By Alan Berube
Brookings - February 20, 2014
That challenge is front and center in America’s big cities today.
Obama’s speech followed a series of municipal elections in November 2013
in which inequality figured prominently as a campaign issue. Foremost
among these was in New York City, where Bill de Blasio won a landslide
election after campaigning to address what he called a “Tale of Two Cities.” Similar themes were sounded in the successful campaigns and first days in office of Marty Walsh in Boston, Ed Murray in Seattle, and Betsy Hodges in Minneapolis. The “Google Bus”
in San Francisco’s Mission District has shone a spotlight on growing
economic divisions within that city.
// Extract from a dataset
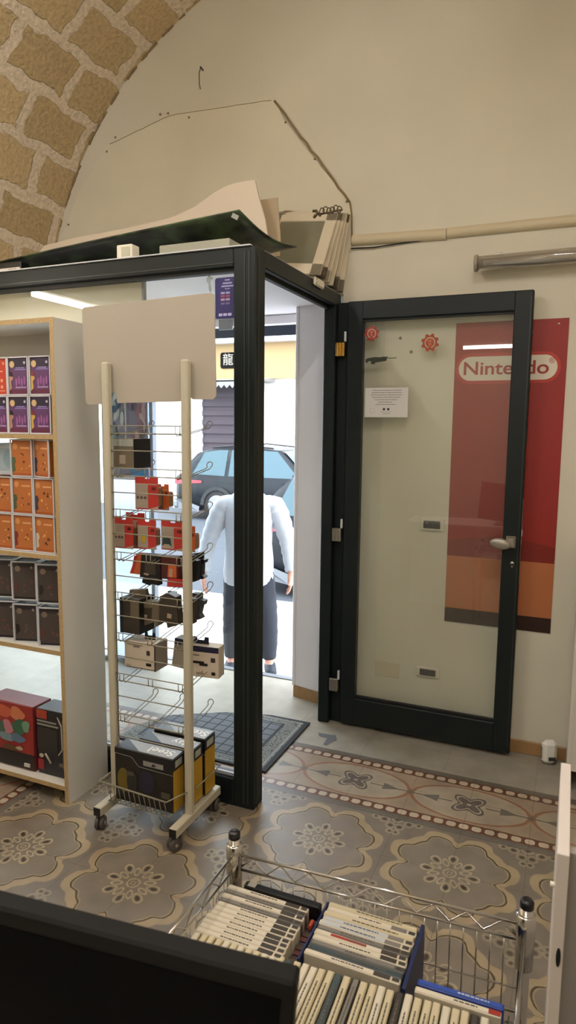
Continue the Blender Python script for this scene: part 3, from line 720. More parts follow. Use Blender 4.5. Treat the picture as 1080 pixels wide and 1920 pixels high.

And income inequality will no doubt
be a central issue in mayoral elections during the next couple of years
in cities like Chicago and Washington, D.C.
Inequality may be the result of global economic forces, but it
matters in a local sense. A city where the rich are very rich, and the
poor very poor, is likely to face many difficulties. It may struggle to
maintain mixed-income school environments that produce better outcomes
for low-income kids. It may have too narrow a tax base from which to
sustainably raise the revenues necessary for essential city services.
And it may fail to produce housing and neighborhoods accessible to
middle-class workers and families, so that those who move up or down the
income ladder ultimately have no choice but to move out.